Stated problem »
Review the lines that follow and copy each one that contains the word "from".

Dataset »
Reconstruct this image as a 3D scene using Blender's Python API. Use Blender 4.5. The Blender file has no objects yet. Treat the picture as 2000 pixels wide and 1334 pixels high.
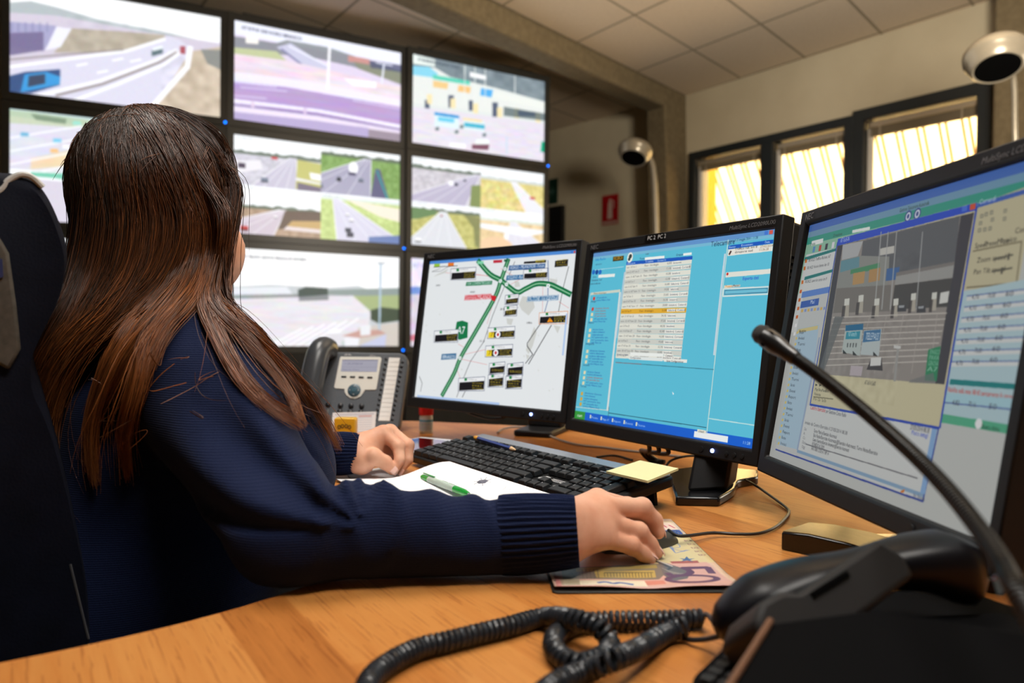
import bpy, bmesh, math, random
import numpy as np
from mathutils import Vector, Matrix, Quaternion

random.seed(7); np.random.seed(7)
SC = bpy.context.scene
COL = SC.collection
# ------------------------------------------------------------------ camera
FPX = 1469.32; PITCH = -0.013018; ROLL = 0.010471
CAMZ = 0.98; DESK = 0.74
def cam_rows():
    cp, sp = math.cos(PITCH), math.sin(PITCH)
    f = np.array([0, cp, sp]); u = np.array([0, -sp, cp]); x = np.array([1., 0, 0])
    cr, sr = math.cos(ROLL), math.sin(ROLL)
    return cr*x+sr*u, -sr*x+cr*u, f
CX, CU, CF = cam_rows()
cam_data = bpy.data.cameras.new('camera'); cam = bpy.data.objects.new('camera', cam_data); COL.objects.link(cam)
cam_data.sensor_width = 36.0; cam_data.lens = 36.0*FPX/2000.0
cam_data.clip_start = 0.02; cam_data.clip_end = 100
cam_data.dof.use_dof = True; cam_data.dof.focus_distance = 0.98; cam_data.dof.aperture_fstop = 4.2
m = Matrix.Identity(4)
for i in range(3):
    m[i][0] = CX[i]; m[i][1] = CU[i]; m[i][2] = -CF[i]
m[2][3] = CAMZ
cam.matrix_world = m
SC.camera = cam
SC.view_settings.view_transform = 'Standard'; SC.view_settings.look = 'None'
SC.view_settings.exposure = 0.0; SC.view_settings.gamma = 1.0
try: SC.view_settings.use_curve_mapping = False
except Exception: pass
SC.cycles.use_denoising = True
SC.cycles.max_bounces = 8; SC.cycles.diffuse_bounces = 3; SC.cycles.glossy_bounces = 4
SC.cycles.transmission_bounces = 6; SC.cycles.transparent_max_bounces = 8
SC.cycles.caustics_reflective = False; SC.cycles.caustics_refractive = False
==
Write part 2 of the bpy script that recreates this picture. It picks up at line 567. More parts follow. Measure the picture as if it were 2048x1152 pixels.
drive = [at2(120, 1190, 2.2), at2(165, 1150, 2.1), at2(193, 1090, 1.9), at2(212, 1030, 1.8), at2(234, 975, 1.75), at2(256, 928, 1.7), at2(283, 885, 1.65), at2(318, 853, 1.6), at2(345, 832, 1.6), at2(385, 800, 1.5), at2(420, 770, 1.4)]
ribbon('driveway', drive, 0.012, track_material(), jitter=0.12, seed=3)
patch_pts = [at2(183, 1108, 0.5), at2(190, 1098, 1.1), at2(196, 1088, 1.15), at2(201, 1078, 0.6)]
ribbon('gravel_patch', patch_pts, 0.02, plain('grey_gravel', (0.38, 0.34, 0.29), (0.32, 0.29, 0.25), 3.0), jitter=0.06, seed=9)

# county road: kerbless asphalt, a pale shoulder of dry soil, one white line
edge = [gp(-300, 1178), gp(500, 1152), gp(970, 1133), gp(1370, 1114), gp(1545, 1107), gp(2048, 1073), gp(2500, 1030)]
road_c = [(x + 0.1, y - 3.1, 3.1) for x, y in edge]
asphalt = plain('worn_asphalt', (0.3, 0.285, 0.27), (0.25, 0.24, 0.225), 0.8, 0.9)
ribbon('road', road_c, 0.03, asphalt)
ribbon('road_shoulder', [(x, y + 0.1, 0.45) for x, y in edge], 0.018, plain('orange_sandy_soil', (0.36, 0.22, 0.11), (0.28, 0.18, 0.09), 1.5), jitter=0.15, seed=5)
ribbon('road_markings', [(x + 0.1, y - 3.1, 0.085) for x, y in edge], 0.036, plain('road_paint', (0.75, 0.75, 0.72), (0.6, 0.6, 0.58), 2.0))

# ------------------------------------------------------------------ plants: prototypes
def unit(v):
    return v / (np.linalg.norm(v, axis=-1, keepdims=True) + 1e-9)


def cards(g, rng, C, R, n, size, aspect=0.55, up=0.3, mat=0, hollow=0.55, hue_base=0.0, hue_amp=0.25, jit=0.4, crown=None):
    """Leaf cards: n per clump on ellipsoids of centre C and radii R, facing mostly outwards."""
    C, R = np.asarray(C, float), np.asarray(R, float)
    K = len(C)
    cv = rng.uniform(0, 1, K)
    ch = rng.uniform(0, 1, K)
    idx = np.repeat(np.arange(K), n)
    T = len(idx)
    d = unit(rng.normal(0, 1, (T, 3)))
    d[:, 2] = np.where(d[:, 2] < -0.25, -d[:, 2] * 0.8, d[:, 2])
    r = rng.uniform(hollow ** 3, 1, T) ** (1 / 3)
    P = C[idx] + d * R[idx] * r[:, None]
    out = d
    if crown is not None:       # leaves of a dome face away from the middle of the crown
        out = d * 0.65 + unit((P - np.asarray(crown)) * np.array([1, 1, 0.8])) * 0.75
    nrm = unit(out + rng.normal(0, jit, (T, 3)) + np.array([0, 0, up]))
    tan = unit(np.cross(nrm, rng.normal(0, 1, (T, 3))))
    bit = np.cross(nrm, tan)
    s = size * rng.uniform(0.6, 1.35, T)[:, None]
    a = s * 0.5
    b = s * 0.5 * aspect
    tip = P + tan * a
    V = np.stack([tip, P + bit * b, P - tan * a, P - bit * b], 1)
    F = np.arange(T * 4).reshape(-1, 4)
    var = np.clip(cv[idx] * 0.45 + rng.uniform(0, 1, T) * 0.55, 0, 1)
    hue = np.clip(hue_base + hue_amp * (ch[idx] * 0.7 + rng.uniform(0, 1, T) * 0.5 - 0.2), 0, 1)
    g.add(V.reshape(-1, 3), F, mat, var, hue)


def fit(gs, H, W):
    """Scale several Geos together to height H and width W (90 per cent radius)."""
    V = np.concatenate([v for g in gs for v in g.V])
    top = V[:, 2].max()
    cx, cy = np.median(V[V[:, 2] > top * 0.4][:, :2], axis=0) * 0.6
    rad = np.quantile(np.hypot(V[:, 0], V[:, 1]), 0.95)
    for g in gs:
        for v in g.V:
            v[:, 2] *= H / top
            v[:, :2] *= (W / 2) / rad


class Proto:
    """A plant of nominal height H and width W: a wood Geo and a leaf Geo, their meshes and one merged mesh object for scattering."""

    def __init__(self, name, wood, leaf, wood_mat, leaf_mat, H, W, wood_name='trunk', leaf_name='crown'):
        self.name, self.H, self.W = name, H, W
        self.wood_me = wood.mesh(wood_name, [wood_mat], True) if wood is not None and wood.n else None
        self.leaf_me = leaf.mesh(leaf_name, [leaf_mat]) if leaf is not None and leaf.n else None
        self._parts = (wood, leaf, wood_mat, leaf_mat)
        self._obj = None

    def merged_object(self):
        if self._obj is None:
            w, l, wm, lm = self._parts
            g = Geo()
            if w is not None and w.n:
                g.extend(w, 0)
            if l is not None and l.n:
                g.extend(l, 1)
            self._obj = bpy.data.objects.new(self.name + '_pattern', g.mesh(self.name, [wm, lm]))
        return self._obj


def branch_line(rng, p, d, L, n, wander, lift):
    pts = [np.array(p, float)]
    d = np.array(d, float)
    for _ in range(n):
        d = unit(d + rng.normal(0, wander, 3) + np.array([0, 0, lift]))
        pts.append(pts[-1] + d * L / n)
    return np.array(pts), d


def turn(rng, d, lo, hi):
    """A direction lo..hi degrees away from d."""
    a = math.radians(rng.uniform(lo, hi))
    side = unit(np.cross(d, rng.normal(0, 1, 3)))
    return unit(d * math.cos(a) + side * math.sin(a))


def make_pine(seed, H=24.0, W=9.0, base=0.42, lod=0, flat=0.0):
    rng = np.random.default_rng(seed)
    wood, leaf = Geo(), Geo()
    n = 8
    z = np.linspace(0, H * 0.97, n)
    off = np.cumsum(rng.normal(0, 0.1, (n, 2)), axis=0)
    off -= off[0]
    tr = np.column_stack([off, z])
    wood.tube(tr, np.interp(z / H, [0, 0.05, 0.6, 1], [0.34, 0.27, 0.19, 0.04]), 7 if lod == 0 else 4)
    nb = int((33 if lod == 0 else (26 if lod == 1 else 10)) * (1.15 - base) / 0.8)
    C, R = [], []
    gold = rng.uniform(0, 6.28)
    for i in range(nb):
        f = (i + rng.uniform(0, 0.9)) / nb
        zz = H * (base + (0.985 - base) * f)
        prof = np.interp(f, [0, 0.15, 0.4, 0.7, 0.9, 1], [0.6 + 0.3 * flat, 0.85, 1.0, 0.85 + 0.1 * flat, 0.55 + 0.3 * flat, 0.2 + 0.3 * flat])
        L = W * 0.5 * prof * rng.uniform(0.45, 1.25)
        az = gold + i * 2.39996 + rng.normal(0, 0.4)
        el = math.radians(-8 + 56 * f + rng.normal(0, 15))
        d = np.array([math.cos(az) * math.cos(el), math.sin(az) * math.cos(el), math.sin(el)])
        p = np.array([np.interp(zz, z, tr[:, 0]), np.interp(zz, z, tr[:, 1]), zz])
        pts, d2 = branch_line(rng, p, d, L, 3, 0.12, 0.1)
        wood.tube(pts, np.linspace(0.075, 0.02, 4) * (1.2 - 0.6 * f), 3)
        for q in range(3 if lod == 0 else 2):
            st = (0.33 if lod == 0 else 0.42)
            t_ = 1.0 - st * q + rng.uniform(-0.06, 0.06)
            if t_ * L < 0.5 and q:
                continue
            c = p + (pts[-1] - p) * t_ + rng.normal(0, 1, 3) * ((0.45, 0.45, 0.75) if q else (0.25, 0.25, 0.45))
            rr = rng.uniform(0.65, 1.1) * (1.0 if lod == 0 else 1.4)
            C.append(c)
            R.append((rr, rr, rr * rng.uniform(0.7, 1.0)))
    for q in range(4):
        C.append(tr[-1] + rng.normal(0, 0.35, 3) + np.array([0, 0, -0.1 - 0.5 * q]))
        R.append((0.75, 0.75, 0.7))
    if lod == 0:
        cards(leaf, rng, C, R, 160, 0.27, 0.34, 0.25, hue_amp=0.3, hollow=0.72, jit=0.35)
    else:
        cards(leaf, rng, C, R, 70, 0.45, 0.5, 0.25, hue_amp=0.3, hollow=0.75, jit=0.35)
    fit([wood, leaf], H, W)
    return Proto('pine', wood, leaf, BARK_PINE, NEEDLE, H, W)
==
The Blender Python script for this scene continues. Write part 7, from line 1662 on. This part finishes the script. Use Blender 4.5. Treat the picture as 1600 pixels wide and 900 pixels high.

Written solution »
from mathutils import Vector, Matrix, Quaternion
    if crown is not None:       # leaves of a dome face away from the middle of the crown
    """A direction lo..hi degrees away from d."""
The Blender Python script for this scene continues. Write part 7, from line 1662 on. This part finishes the script. Use Blender 4.5. Treat the picture as 1600 pixels wide and 900 pixels high.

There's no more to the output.